As eleições no maior partido da oposição trouxeram um novo ciclo político na oposição que é positivo para os portugueses. Ainda não sabemos se Luís Montenegro conseguirá cativar os portugueses como futuro primeiro-ministro, mas existem poucas dúvidas sobre a capacidade de mobilizar de imediato todo o PSD para o trabalho de oposição assertivo de que o país precisa, sobretudo numa era de maioria absoluta governativa e de enormes desafios económicos, com potenciais consequências sociais perigosas.

A combinação de taxas de juro crescentes, aumento dos custos de vida e estagnação estrutural da economia portuguesa para crescer, tem tudo para afetar as famílias e o tecido empresarial nacional de pequena e média dimensão. Isto tudo no meio de um turbulento conflito na Europa, que pode acabar com a globalização como a conhecemos – e cujo fim pode também afetar Portugal.

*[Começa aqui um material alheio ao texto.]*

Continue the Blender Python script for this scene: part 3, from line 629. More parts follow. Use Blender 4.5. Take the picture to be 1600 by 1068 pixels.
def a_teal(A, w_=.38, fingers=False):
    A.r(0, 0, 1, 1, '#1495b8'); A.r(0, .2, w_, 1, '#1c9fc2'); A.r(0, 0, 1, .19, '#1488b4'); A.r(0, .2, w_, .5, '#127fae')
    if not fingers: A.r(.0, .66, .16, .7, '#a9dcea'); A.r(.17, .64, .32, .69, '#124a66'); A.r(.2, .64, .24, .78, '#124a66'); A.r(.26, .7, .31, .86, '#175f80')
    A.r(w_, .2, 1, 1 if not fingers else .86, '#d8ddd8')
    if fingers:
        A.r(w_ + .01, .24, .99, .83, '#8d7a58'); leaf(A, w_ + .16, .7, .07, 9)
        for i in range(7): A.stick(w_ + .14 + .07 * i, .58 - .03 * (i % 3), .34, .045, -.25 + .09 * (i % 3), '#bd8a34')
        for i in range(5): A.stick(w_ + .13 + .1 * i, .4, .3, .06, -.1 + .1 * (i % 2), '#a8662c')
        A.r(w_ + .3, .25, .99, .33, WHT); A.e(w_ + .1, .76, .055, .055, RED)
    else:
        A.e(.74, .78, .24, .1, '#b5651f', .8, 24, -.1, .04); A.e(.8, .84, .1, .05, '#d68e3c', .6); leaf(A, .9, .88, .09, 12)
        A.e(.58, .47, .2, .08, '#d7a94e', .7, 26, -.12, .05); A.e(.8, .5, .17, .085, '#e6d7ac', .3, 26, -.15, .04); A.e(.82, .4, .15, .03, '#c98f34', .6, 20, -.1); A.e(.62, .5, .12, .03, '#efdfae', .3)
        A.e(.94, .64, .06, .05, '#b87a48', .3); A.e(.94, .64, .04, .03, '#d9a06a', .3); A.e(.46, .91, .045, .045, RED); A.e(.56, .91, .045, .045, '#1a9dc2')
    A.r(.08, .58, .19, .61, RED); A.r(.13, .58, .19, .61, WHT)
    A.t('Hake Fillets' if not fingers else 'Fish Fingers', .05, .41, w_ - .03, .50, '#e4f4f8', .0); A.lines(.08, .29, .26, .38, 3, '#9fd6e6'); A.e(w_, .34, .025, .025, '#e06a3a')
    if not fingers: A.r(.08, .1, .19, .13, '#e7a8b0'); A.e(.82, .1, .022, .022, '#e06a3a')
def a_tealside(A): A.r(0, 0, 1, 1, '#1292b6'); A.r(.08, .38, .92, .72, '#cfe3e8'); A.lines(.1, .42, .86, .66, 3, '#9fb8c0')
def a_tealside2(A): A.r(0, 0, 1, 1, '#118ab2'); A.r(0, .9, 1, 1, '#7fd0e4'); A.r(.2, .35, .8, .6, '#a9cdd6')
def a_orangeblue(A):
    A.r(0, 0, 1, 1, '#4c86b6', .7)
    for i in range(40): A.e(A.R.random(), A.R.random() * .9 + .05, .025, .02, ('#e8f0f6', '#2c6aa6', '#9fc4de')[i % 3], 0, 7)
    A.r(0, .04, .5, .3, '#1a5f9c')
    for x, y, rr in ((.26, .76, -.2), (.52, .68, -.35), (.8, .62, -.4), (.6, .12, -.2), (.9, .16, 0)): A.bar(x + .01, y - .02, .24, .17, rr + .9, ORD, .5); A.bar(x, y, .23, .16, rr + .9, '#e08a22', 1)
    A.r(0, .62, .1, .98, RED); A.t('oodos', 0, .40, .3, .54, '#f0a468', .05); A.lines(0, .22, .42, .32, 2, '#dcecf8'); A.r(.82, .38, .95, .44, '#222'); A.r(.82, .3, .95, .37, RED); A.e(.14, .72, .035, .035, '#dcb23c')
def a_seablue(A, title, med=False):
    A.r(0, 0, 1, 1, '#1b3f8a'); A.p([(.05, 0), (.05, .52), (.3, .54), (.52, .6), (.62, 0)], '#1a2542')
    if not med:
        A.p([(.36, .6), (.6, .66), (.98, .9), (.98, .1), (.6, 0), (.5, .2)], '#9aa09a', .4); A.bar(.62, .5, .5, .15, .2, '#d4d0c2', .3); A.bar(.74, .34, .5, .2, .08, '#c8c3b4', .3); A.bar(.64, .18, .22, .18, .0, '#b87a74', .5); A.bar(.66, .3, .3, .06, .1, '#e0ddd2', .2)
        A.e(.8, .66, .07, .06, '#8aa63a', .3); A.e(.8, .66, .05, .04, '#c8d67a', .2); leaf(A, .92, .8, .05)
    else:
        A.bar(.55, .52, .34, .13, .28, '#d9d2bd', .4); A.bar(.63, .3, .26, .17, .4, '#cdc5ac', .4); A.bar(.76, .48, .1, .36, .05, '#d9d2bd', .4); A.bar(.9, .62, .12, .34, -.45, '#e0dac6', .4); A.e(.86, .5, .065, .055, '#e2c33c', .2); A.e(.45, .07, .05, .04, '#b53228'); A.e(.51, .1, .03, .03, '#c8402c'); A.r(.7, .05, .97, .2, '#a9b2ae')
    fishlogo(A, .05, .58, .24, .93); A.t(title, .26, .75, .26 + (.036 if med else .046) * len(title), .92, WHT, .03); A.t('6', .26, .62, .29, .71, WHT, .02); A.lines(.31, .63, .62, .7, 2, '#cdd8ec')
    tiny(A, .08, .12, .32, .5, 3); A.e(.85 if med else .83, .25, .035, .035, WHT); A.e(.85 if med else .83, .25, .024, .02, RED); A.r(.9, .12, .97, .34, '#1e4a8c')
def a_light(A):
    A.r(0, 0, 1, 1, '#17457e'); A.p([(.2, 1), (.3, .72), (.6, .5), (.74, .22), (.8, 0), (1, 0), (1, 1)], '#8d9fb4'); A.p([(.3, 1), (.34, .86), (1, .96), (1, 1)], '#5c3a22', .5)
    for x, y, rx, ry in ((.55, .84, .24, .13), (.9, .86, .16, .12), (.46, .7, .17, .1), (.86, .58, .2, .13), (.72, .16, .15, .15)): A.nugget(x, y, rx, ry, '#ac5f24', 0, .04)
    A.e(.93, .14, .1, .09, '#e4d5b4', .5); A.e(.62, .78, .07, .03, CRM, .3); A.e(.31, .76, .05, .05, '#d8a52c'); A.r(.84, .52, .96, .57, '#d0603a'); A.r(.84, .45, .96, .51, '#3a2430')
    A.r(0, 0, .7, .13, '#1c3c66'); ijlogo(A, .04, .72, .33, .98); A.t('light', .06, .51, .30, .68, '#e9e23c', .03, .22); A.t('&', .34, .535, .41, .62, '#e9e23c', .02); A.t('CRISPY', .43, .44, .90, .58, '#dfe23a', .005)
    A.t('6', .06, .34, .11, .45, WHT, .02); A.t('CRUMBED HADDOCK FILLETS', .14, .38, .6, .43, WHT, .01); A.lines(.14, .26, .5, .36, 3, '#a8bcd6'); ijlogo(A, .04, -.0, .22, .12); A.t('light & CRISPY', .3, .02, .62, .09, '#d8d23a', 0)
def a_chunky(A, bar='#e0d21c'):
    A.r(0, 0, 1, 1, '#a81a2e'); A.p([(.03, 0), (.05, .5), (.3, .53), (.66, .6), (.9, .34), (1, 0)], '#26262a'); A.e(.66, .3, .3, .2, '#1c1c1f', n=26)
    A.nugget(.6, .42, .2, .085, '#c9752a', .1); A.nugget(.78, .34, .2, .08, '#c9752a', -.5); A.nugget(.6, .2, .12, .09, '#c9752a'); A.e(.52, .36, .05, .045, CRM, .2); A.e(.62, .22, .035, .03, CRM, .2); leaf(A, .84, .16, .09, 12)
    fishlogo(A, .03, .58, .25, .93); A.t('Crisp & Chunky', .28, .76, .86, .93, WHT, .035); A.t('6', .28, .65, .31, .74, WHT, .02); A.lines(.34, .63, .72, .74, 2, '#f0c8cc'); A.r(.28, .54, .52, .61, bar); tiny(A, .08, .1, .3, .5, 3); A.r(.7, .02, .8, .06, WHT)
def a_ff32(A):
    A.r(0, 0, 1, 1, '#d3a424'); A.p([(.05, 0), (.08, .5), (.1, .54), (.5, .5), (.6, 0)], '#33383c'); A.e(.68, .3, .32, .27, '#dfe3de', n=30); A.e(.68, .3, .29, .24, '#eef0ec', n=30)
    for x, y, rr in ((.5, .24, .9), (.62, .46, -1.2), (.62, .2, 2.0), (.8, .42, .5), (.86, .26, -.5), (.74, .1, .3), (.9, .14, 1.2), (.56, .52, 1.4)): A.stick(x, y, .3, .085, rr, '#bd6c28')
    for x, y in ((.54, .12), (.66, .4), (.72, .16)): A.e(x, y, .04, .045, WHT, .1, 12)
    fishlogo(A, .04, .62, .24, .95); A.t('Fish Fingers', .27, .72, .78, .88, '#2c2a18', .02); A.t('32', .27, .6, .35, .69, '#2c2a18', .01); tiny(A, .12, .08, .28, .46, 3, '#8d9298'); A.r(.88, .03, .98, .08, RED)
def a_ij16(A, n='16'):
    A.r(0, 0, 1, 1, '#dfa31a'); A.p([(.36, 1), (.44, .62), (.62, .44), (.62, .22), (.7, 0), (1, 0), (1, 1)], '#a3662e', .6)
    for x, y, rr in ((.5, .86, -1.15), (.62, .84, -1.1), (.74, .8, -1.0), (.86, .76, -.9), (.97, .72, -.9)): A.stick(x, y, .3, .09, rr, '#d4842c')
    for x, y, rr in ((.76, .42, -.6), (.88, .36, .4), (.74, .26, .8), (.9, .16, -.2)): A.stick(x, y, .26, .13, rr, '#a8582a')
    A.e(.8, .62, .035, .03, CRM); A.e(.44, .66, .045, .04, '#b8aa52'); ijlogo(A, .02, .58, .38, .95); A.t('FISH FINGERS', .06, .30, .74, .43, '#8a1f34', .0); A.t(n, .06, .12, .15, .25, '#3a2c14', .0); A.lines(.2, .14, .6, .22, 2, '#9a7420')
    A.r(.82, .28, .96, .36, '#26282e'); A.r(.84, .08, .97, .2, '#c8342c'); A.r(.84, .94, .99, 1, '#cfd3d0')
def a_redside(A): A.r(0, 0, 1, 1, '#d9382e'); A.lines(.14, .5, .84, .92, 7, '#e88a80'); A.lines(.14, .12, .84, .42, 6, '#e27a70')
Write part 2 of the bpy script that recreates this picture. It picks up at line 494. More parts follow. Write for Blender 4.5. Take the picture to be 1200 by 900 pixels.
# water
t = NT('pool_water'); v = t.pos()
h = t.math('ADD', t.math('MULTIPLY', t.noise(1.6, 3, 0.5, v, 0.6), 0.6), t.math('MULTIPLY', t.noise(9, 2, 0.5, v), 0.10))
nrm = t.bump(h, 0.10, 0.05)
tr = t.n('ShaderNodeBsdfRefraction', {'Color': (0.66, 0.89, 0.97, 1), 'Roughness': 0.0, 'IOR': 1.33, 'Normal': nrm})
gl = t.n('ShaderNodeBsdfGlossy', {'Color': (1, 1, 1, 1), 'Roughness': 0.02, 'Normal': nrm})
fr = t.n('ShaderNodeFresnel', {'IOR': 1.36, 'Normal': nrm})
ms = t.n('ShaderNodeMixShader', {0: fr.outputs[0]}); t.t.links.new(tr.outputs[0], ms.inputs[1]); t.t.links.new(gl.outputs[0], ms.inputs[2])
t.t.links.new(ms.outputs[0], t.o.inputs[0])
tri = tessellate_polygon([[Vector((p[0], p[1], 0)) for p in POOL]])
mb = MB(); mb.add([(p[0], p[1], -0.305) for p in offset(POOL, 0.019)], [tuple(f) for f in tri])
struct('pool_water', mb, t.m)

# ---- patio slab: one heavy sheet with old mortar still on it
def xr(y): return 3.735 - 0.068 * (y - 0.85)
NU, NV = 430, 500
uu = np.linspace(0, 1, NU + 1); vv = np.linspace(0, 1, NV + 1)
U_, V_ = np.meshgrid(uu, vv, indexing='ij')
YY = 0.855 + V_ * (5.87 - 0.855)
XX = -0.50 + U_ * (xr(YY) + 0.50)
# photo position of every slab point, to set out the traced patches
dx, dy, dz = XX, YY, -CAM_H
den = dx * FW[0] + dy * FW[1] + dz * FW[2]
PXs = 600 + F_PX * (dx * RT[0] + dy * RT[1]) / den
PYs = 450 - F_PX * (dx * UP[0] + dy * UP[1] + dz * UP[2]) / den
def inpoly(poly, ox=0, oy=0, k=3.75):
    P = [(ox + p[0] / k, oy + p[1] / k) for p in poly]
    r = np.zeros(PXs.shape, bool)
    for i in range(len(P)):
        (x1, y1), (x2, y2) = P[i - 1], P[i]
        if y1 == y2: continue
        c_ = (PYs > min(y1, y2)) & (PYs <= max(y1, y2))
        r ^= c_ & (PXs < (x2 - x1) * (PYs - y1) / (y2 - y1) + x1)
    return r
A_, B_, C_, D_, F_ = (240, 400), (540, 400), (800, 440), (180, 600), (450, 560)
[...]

Uma oposição forte é por isso vital para que o país possa começar a pensar em crescer a sério, não ficando dependente da agenda de um só partido socialista que tem tido pouca disponibilidade política para produzir políticas públicas reformistas de médio prazo, capitalizando politicamente na enorme proteção que foi a política monetária do Banco Central Europeu e dos planos de crescimento da Europa. Se os atuais riscos se materializarem, só a famosa “bazuca” não será suficiente para tirar Portugal da cauda da Europa.

A robusta vitória de Luís Montenegro foi relevante para estabilizar internamente o PSD. Na verdade, pode dizer-se que, no maior partido da oposição, acabou a indefinição e a polarização interna dos últimos tempos, que prejudicou a perceção pública dos portugueses sobre aquela que é a alternativa política reformista em Portugal.

Ao fim da indefinição, junta-se, no discurso de vitória, o discurso de agregação de Luís Montenegro – lançando o repto a Jorge Moreira da Silva para ser parte ativa do novo ciclo político do Partido Social Democrata. Isto envia um sinal poderoso aos portugueses de que o partido terá uma liderança que irá construir as condições para unir todos. E esta é a primeira premissa para podermos começar de novo o trabalho de construção de uma solução política. Uma solução política que sirva Portugal, não uma que se sirva de Portugal. Uma que construa futuro com os portugueses e não uma que acentue divisões ou venda sonhos construídos sobre uma mão-cheia de nada.

No entanto, Luís Montenegro tem agora um gigante para acordar e reconstruir. É necessário repensar a estrutura interna para a nova forma de fazer política, avaliar a eficácia da sua mensagem política, atrair quadros com competência e motivados para transformar o país, modernizar a comunicação e, sobretudo, despertar, mobilizar e liderar a oposição séria ao governo socialista.

Na lista de grandes desafios políticos, o combate nas grandes autarquias urbanas será também muito importante consolidar-se como uma alternativa real. É nas áreas metropolitanas que residem os grandes desafios do futuro, e onde os partidos devem focar-se nas transformações das próximas décadas. As dificuldades dos jovens em emancipar-se e ter acesso à habitação e estabilidade de emprego para constituir família, as classes médias e as preocupações com impacte na transição digital e automação no emprego, as desigualdades salariais de género que persistem no século XXI, a questão da mobilidade, as dificuldades das comunidades em se adaptarem à sociedade e ao bem-estar comum, as regras de segurança urbanas e o respeito pela propriedade pública, são apenas alguns dos temas emergentes nos quais o Partido Social Democrata deve ter um papel relevante em termos de debate de políticas públicas de impacte local.

O distrito de Setúbal é o exemplo gritante desta última realidade. Uma região urbana decisiva, que tem sido progressivamente negligenciada durante décadas relativamente a novos investimentos, e que parece continuar votada ao esquecimento da agenda real do Governo. Na verdade, grande parte dos projetos públicos estruturantes continuam a ser executados a norte do rio Tejo, apesar de tantos projetos apresentados e tantas promessas. O PSD precisa também de investir para crescer e poder disputar este espaço. Precisa de o fazer de igual para igual contra o partido que é hoje o seu verdadeiro adversário autárquico nas principais áreas metropolitanas de Porto e Lisboa, o Partido Socialista.

Seja a nível nacional, seja a nível das bases autárquicas há muito trabalho pela frente para o novo líder da oposição. A eleição de Montenegro pode ser o momento zero da construção de um novo ciclo político em Portugal, talvez até o mais decisivo do século XXI, pelos estruturais desafios de transformação que se avizinham em diferentes quadrantes da nossa sociedade.